Ms May said that, after Brexit, Britain would be operating its own independent trade policy, parliament would be determining its laws and that she would bring an end to free movement of people.
Cost of no deal
Chancellor Philip Hammond and business secretary Greg Clark are expected to outline to the cabinet on Friday the cost to the economy of failure to agree a deal with the EU that retains a high level of alignment. Downing Street insisted on Wednesday that the prime minister continued to believe that no deal on Brexit was better than a bad deal.

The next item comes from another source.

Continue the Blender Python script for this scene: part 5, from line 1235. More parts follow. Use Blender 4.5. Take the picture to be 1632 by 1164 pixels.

But junior business minister Richard Harrington warned on Wednesday that a no-deal Brexit would be "completely disastrous" for business. And he criticised ministers who complained in recent weeks about businesses warning of the consequences.
"I perfectly understand why Airbus and other companies who have so much invested in this country and employ so many people, are responsible for hundreds of millions if not billions of pounds of exports, of course they're worried. They've got every right to say that," he told Bloomberg.
The former chief executive of Vote Leave, the official pro-Brexit campaign in the 2016 referendum, admitted on Wednesday that the Electoral Commission had concluded that the group broke election funding laws.
Matthew Elliott said the elections watchdog had concluded that Vote Leave should not have donated £680,000 of surplus cash to a smaller pro-Brexit group because they were acting in co-ordination.